It could be that the market won't exist (or that the quality of service will diminish because of the lower network effects) if there isn't sufficient demand at a break even price post legislation.
I'm fine with raising the prices to something sustainable. There's no reason it has to be below minimum wage + the cost of maintaining the car.
What I'm not okay with is going back to the only option being a oddly smelling yellow cab that will only pick you up in the profitable parts of the city and refuses to take you parts of the city they deem unprofitable on the return trip.
I truly believe that Travis Kalanick has done more to stop drunk driving and end racism than any other for-profit company of the past two decades.
yeah, I hate Uber and Lyft more than most, but I have to admit that you're totally right about it being an unambiguous upgrade over taxi service
I used to get super angry every time I had to take a taxi in the Bay Area. Before I got in I'd say "OK, your credit card reader is working, right?" and they'd swear it is, and then wouldn't you know it? Somehow the machine broke down between the airport and my destination EVERY TIME. The drivers would pitch a hissy fit when I refused to pay cash, and then they'd manually take a print of my card or write down the number.
It cost something like $60 for a 20 minute ride, and they had the audacity to expect a huge tip on top of that. Fuck those guys.

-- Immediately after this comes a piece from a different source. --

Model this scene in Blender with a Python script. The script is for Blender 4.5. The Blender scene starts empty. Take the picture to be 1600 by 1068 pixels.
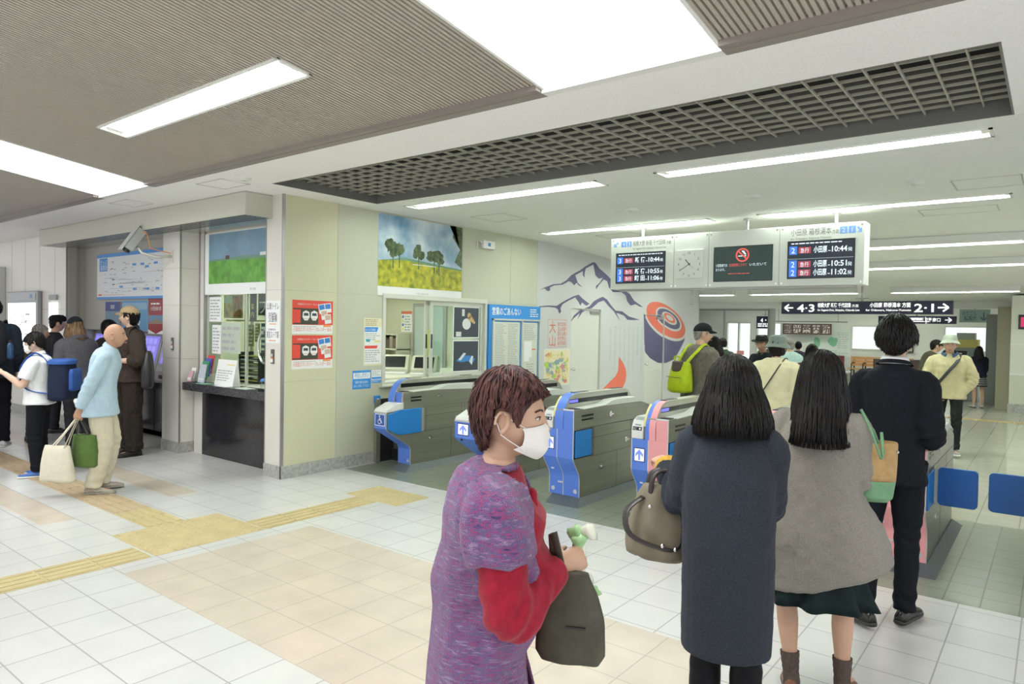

I'm pretty sure they're all lying about their income and hiding it from the government to commit tax fraud. For a brief period before Uber took off, they'd even started using personal Square readers to charge credit cards instead of the official ones built into their cars.
That said, I'm willing to bet that society won't tolerate a return to how things used to be, even if Uber and Lyft leave the state after we shoot down Prop 22. There's such a vast gulf in price difference between a taxi and an uber that I'm sure we can reach a comfortable middle ground where drivers make a living wage without us living under a scumbag taxi rein of terror
Taxis basically predate the app boom. The world has changed a lot since 2011. I suspect that if Uber leaves, some scrappy people will be able make a simple app that does 90% of what Uber does that consumers actually care about, but without the need to pay back billions in VC funding
> I'll bet you could set up an actual marketplace with automated matchmaking > it probably wouldn't be as good as Uber/Lyft can make things by forcing "contractors" to take unprofitable rides, though
I think it's hard to tell what would happen. There's no reason that we would necessarily expect that uber drivers would not take lower wages for rides if they had to in a market.
It's hard to know whether Uber deflates the price of rides to keep demand high (and thereby steals surprlus from the drivers) or whether they inflate the price of rides to take a larger cut (and thereby steal surplus from riders).
Of course it's also hard to say whether if the price to the consumer went down the drivers would actually make more without Uber if the theoretical drop in price was less than the extra amount drivers get from Uber's previous cut.
> It's hard to know whether Uber deflates the price of rides to keep demand high (and thereby steals surprlus from the drivers) or whether they inflate the price of rides to take a larger cut (and thereby steal surplus from riders).
Do they do either of these? Their historical approach has been to subsidize the rides, which enriches both passengers and drivers at Uber's expense.